When you feel good about your packages and pricing, show it to existing clients and give them a one or two-month heads up. Make sure to ask for feedback once in a while to make changes if needed.

3. Ways to Charge

There are several options of how you can charge your clients:

  • Hourly
  • Monthly
  • Project-Based 
  • Package- Based

Before considering what option would be ideal for managing social media, ask your clients for insight into what they hope to achieve. It will be easier to choose the most suitable strategy and meet the client’s expectations.

Hourly Rate

This option is best suitable for freelancers as you can talk with your clients and decide the exact or approximate amount of hours they need you to work per week or month. For example, if someone needs your services for 10 hours per month, you can charge them $30/hour and get $300 at the end. This is a great way to start. Later you can get more clients and/or increase your hourly rate. Also, with an hourly rate, a social media manager can schedule posts to do several days of work within a few hours. 


  • You know how much time you need to work, and once the job is done, you are free.
  • You clearly understand whether you have enough time to take another client or you are fully loaded.


  • It may be challenging to scale your business by building a team.
  • Your previous clients may hire you again and expect you to charge the same price or finish the job at the same time.
  • Conflicts with clients because if you are late with your job you will charge more and the clients will always be on the opposite side of the table.

Monthly Fees

As you build up your experience and increase your confidence as a social media expert, you can use a monthly retainer. The key benefit of choosing this option is that you get recurring income and have more time to focus on your work. Also, it is easier to get paid by one consistent client instead of constantly searching for new clients. 

Another thing about a monthly retainer is that it offers more flexibility; you can create a package that focuses on their experience while meeting the clients’ needs. 

The “con” of charging clients per month for social media marketing is that workloads can increase rapidly. Sometimes clients believe that they ‘own’ your time and therefore give you as much work as they can.
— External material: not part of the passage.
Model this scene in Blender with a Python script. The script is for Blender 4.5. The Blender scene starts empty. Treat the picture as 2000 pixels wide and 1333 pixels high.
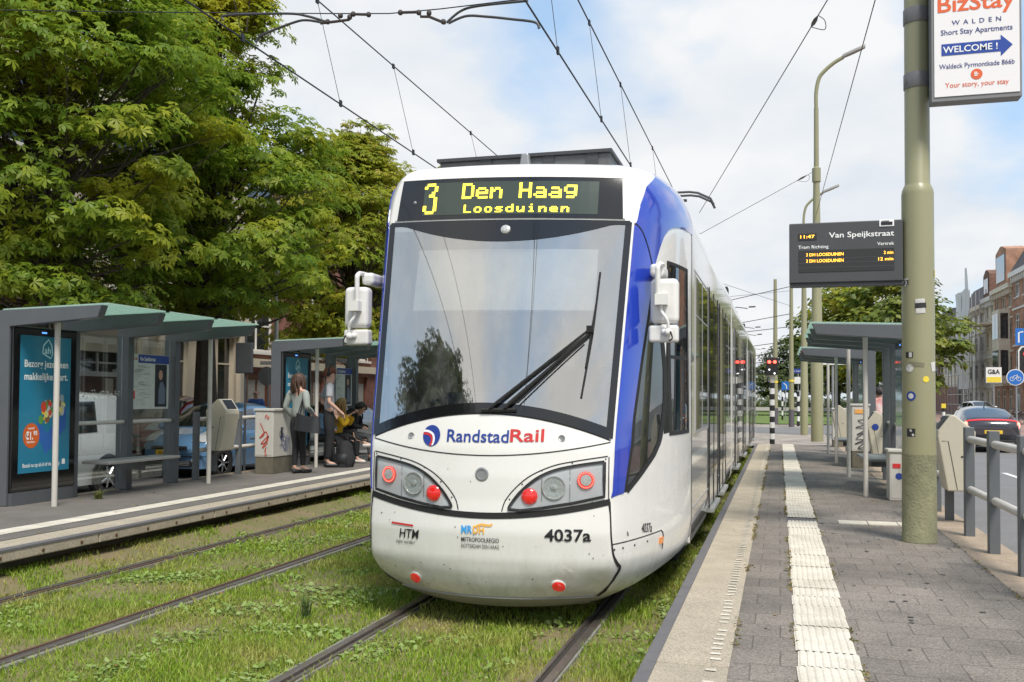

Others may take advantage of ‘your time’ by consistently adding edits or rejecting work and requesting it to be done numerous times.
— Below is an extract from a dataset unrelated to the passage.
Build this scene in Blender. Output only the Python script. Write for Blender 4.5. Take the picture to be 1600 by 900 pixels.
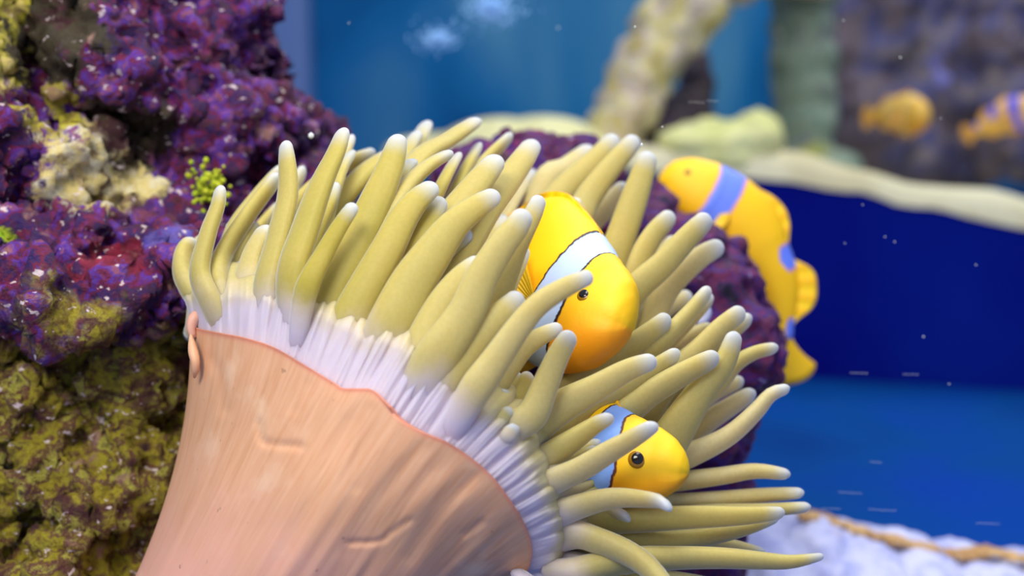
import bpy, bmesh, math, random
import numpy as np
from mathutils import Vector, noise as mnoise

random.seed(7)
sc = bpy.context.scene
COL = sc.collection
for o in list(bpy.data.objects):
    bpy.data.objects.remove(o)

# ------------------------------------------------------------------ camera
F = 1800.0                      # focal length in pixels of the 1600x900 frame
PITCH = math.radians(10)
CAMZ = 0.30
cp, sp = math.cos(PITCH), math.sin(PITCH)
cam_d = bpy.data.cameras.new('camera')
cam = bpy.data.objects.new('camera', cam_d)
COL.objects.link(cam)
cam.location = (0, 0, CAMZ)
cam.rotation_euler = (math.pi / 2 - PITCH, 0, 0)
cam_d.sensor_width = 36
cam_d.lens = 36 * F / 1600
cam_d.clip_start = 0.01
cam_d.clip_end = 20
cam_d.dof.use_dof = True
cam_d.dof.focus_distance = 0.41
cam_d.dof.aperture_fstop = 4.9
sc.camera = cam


def W(px, py, d):
    """picture position and distance -> point of the tank (metres, floor at z=0)"""
    x = (px - 800) / F * d
    u = (450 - py) / F * d
    return Vector((x, d * cp + u * sp, CAMZ - d * sp + u * cp))


# ------------------------------------------------------------------ light
def lin(c):
    return tuple(((v / 255) / 12.92 if v / 255 <= .04045 else ((v / 255 + .055) / 1.055) ** 2.4) for v in c)


w = bpy.data.worlds.new('world')
sc.world = w
w.use_nodes = True
bg = w.node_tree.nodes['Background']
bg.inputs[0].default_value = (0.58, 0.66, 0.95, 1)
bg.inputs[1].default_value = 0.75


def area(name, loc, target, sx, sy, power, col):
    l = bpy.data.lights.new(name, 'AREA')
    l.shape = 'RECTANGLE'
    l.size, l.size_y, l.energy, l.color = sx, sy, power, col
    o = bpy.data.objects.new(name, l)
    COL.objects.link(o)
    o.location = loc
    o.rotation_euler = (Vector(target) - Vector(loc)).to_track_quat('-Z', 'Y').to_euler()
    return o


area('tank_lamp_or_fill', (0.05, 0.42, 0.95), (0.0, 0.45, 0.2), 0.5, 0.3, 4.6, (1.0, 0.97, 0.90))
area('tank_lamp_or_fill', (-0.25, -0.1, 0.75), (0.0, 0.42, 0.25), 0.35, 0.25, 5.4, (1.0, 0.94, 0.84))  # soft front fill, added to brighten near sides and flatten the shading
area('tank_lamp_or_fill', (0.55, 1.35, 1.15), (0.45, 1.4, 0.2), 0.5, 0.4, 6.6, (1.0, 0.98, 0.92))

sc.view_settings.view_transform = 'Standard'
sc.view_settings.look = 'None'
sc.view_settings.gamma = 1
sc.view_settings.use_curve_mapping = False
sc.view_settings.exposure = 0.0


# ------------------------------------------------------------------ node helpers
class NT:
    def __init__(self, name, rough=.5, **kw):
        self.m = bpy.data.materials.new(name)
        self.m.use_nodes = True
        self.t = self.m.node_tree
        self.b = self.t.nodes['Principled BSDF']
        self.b.inputs['Roughness'].default_value = rough
        for k, v in kw.items():
            self.b.inputs[k].default_value = v

    def n(self, typ, **kw):
        nd = self.t.nodes.new(typ)
        for k, v in kw.items():
            setattr(nd, k, v)
        return nd

    def put(self, sock, v):
        if isinstance(v, bpy.types.NodeSocket):
            self.t.links.new(v, sock)
        elif isinstance(v, (tuple, list)) and len(v) == 3 and sock.type == 'RGBA':
            sock.default_value = (*v, 1)
        else:
            sock.default_value = v

    def math(self, op, a, b=0.0, c=0.0):
        nd = self.n('ShaderNodeMath', operation=op)
        for i, v in enumerate((a, b, c)):
            self.put(nd.inputs[i], v)
        return nd.outputs[0]

    def sstep(self, v, lo, hi, a=0.0, b=1.0):
        nd = self.n('ShaderNodeMapRange', interpolation_type='SMOOTHSTEP')
        self.put(nd.inputs[0], v)
        for i, q in zip((1, 2, 3, 4), (lo, hi, a, b)):
            self.put(nd.inputs[i], q)
        return nd.outputs[0]

    def mix(self, f, a, b):
        nd = self.n('ShaderNodeMix', data_type='RGBA')
        self.put(nd.inputs[0], f)
        self.put(nd.inputs[6], a)
        self.put(nd.inputs[7], b)
        return nd.outputs[2]

    def obj(self):
        return self.n('ShaderNodeTexCoord').outputs['Object']

    def mapping(self, v, scale=(1, 1, 1), loc=(0, 0, 0)):
        nd = self.n('ShaderNodeMapping')
        self.put(nd.inputs[0], v)
        nd.inputs['Scale'].default_value = scale
        nd.inputs['Location'].default_value = loc
        return nd.outputs[0]

    def noise(self, v, scale, detail=4, rough=.55, dist=0.0):
        nd = self.n('ShaderNodeTexNoise')
        self.put(nd.inputs['Vector'], v)
        nd.inputs['Scale'].default_value = scale
        nd.inputs['Detail'].default_value = detail
        nd.inputs['Roughness'].default_value = rough
        nd.inputs['Distortion'].default_value = dist
        return nd.outputs[0]

    def voro(self, v, scale):
        nd = self.n('ShaderNodeTexVoronoi')
        self.put(nd.inputs['Vector'], v)
        nd.inputs['Scale'].default_value = scale
        return nd

    def ramp(self, v, stops, interp='LINEAR'):
        nd = self.n('ShaderNodeValToRGB')
        self.put(nd.inputs[0], v)
        e = nd.color_ramp.elements
        nd.color_ramp.interpolation = interp
        while len(e) < len(stops):
            e.new(0.5)
        for el, (p, c) in zip(e, stops):
            el.position = p
            el.color = (*c, 1)
        return nd.outputs[0]

    def attr(self, name):
        nd = self.n('ShaderNodeAttribute', attribute_name=name)
        return nd

    def bump(self, h, strength=.4, dist=.001):
        nd = self.n('ShaderNodeBump')
        nd.inputs['Strength'].default_value = strength
        nd.inputs['Distance'].default_value = dist
        self.put(nd.inputs['Height'], h)
        self.t.links.new(nd.outputs[0], self.b.inputs['Normal'])

    def color(self, c):
        self.put(self.b.inputs['Base Color'], c)
        return self.m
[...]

  • No surprises as clients know what to expect, and you get paid every month.
  • You can scale your business because you can easily plan your finances ahead of time.
  • It is easier to take more clients as you can organize yourself better. 


  • It is easier for customers to cancel your service after only a few months. Nothing is keeping them attached to you for more than a month, creating certain cash flow problems if you hired more people to work for an agency. 

Per Project

This pricing option is ideal when the job is lengthy. It is perfect when setting up new clients or introducing a new product into the market. Firstly you estimate the project, then you create a pricing package. Charging per project is excellent for clients who want to start something and then take over and maintain it themselves. It is also suitable for a project that has a one-off occurrence.
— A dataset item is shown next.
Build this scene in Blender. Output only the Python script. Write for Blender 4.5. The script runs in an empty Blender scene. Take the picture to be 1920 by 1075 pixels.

  •  Flexibility in outsourcing some of the work if you want to scale.
  • Project-based pricing allows you to embed all your operating expenses within the project costs more easily than it is at an hourly rate.
  • You are not tied to a rate. You can calculate how much work will be needed for the client.


  • You’re not in control of the project’s speed. Some clients may drag the project that could have been done a while ago because they know you have been contracted. If you leave, it will affect the brands’ reputation.


More and more small businesses seek the services of social media consultants and managers, and there are various packages that you can offer them. 

The type of package you offer provides different price points and outcomes and dictates how much they want to accomplish. Here are some examples to help create a package: 

  • Basic package: manage two social media accounts (choosing from Facebook, Twitter, Linkedin, Youtube, Snapchat, or Instagram) with content creation and customer engagement.
  • Advanced package: manage four social media accounts, including blog posts, content creation, and customer engagement.
  • Pro package: manage six social media accounts, including influencer marketing, blog posts, content creation, and customer engagement.

The packages can be customized to meet the needs of the customer.

4. Signs It’s Time to Change Your Prices

You have to consider several warning signs when thinking about how much to charge for social media management. Here is the check-list:

  • You can’t handle the influx of work and can’t keep up with all of your leads.
  • None of your leads say “no” and all agree with the price immediately. 
  • You can’t hit your financial goals. For example, to invest in your own business and grow.

Any of these signs might mean you need to raise your prices or rethink the business model. It might be time to stop charging hourly and start charging a monthly fee for a predetermined service. It might be time to grow your team, so you might need to raise your rates to protect your profit margin.

5. Do’s and Don’ts

Here is a list of valuable tips that will make your life as a freelancer or an agency owner a lot easier: 

  • Do not let the client set your fees. It’s your work and your prices.
  • Do not give away free consulting. It is a valuable service too.
  • Do not offer to do social media marketing for free.
  • Do not accept a client’s lowball counteroffer.
  • Do not (ever) commit verbally to a project during a meeting.
  • Do not take on a client who is demanding from the very beginning. 
  • Do not tell your potential clients about extra charges not to push them away.
  • Do not accept work that can be out of your experience or specialization.
  • Do not talk about price before value.

Ok, but what can you do? Here you go:

  • Prepare your package pricing ahead of time.
  • Be confident in what you know from practice.
  • Write a proposal with several package or charge options.
  • Always execute a contract with the scope of work included.
  • Get paid at least partly before you start working.
  • If you show your prices on your site, make it clear and simple. 

To sum up, always try to think of the long-term outcome. Focus first on growing your client base to build your career and brand reputation. Then get paid based on your understanding of what works best for your clients. Finding the right price is essential when considering how to charge. Too high, and you will not get business. Too low, and clients may think you do not know what you are doing. 

Determine your clients’ core needs and if something works well, see how you can duplicate it to create a brilliant experience for another client. Check out the similar competition, those serving the same types of customers and offerings. Listen to your potential clients when you share your prices and always ask for feedback. People will let you know whether your prices are too high or low and reveal what they think you can achieve. Focus on packages so that new clients can choose something they feel is the best fit. This can help you overcome the hurdle of explaining what you can do, especially with a client who may have no experience working with digital marketing.

Remember that there is no one-size-fits-all answer. We hope this article helps you determine how much you should charge for social media management and find the right time for changes.